** START PROVIDED DATA **
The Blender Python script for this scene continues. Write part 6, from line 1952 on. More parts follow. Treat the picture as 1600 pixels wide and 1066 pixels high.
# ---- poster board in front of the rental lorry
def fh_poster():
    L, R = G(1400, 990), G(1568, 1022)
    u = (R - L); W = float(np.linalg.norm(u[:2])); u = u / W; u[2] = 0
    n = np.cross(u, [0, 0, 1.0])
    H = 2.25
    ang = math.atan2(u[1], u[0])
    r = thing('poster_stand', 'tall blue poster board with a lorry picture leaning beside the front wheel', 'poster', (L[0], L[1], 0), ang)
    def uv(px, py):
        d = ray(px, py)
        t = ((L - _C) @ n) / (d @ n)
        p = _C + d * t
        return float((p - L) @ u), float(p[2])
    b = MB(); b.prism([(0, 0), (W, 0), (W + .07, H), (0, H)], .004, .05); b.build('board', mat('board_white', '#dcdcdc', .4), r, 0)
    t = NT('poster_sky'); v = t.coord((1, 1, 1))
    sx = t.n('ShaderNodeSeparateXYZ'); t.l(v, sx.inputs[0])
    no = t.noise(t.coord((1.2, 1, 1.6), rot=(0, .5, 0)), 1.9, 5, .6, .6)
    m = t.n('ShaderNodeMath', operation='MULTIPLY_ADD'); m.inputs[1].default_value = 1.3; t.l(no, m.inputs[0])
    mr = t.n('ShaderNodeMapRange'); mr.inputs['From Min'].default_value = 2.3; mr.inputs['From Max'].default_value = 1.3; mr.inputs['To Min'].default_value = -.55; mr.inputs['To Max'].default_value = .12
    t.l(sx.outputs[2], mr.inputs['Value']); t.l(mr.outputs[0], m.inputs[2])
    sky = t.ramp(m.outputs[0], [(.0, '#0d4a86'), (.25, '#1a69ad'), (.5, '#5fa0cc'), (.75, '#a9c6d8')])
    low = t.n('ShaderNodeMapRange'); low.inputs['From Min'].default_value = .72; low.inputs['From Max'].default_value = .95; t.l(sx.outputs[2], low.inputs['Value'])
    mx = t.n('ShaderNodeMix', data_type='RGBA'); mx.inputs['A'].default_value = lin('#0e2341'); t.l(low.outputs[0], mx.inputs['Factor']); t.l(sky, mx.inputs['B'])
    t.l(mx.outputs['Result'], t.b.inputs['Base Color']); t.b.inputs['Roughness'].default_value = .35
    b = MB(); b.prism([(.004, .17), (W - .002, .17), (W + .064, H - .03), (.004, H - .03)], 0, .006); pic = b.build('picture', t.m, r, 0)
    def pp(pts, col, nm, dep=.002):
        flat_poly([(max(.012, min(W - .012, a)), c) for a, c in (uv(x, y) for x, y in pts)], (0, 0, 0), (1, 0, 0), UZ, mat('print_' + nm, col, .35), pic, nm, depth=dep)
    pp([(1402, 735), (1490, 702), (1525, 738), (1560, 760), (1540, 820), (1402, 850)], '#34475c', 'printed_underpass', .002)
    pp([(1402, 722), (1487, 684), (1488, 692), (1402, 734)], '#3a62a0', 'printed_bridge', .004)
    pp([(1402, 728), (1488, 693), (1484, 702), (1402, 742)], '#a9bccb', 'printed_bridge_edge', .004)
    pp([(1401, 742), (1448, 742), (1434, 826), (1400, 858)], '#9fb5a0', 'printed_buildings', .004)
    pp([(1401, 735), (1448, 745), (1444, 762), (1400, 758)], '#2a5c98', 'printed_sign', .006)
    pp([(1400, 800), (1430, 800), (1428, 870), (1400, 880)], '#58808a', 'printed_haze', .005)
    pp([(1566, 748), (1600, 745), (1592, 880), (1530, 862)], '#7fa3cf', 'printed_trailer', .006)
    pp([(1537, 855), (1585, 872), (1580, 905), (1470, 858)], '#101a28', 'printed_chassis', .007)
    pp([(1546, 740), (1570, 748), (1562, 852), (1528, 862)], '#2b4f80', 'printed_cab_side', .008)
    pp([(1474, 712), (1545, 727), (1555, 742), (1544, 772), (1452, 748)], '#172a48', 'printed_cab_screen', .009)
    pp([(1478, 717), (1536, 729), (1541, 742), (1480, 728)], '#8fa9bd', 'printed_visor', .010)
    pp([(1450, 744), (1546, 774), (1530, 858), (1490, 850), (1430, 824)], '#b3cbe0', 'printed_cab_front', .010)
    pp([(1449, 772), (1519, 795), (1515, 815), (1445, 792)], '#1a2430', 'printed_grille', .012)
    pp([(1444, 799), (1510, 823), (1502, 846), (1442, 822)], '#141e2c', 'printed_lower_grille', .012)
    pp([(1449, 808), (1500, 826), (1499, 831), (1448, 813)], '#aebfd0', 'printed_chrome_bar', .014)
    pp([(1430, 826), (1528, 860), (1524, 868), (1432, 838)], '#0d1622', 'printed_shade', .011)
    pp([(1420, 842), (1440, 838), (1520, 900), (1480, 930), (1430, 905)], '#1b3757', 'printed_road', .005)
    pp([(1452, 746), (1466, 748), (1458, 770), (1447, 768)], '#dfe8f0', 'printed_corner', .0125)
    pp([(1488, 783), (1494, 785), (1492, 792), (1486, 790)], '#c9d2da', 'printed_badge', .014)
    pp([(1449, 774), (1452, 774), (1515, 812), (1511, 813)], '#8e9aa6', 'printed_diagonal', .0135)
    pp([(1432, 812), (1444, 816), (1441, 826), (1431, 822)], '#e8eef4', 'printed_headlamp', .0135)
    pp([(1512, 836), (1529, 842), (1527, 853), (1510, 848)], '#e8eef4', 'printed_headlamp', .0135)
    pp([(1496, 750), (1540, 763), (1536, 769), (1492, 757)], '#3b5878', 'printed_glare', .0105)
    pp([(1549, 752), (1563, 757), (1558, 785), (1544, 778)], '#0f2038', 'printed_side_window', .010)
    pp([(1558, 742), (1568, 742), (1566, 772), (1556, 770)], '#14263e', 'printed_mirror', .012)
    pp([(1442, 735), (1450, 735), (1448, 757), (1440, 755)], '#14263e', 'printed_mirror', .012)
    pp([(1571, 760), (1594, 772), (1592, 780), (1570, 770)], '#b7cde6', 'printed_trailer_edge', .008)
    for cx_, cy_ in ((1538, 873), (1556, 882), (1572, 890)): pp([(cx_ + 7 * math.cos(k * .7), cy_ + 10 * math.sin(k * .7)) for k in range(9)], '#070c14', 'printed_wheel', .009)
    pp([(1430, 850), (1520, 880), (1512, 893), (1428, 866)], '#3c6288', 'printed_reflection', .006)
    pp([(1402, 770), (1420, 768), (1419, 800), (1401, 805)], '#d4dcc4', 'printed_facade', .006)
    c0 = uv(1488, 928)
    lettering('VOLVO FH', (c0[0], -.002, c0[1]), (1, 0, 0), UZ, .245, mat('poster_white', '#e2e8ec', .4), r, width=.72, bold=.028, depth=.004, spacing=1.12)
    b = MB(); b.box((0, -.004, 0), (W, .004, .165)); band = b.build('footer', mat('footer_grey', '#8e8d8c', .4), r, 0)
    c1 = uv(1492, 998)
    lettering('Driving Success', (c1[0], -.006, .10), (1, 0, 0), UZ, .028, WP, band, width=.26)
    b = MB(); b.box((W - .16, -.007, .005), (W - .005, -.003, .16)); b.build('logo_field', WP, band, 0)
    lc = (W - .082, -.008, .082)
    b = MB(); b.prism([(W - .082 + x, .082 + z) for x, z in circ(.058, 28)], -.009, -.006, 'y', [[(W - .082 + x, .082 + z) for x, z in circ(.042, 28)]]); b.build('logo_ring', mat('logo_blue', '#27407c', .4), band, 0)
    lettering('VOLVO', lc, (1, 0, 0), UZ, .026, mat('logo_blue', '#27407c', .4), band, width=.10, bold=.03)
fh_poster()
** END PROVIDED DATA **
_WHAT YOU NEED TO DO_
Search the data for the string "picture". List each line that has it.

_RESULT BELOW_
The Blender Python script for this scene continues. Write part 6, from line 1952 on. More parts follow. Treat the picture as 1600 pixels wide and 1066 pixels high.
    r = thing('poster_stand', 'tall blue poster board with a lorry picture leaning beside the front wheel', 'poster', (L[0], L[1], 0), ang)
    b = MB(); b.prism([(.004, .17), (W - .002, .17), (W + .064, H - .03), (.004, H - .03)], 0, .006); pic = b.build('picture', t.m, r, 0)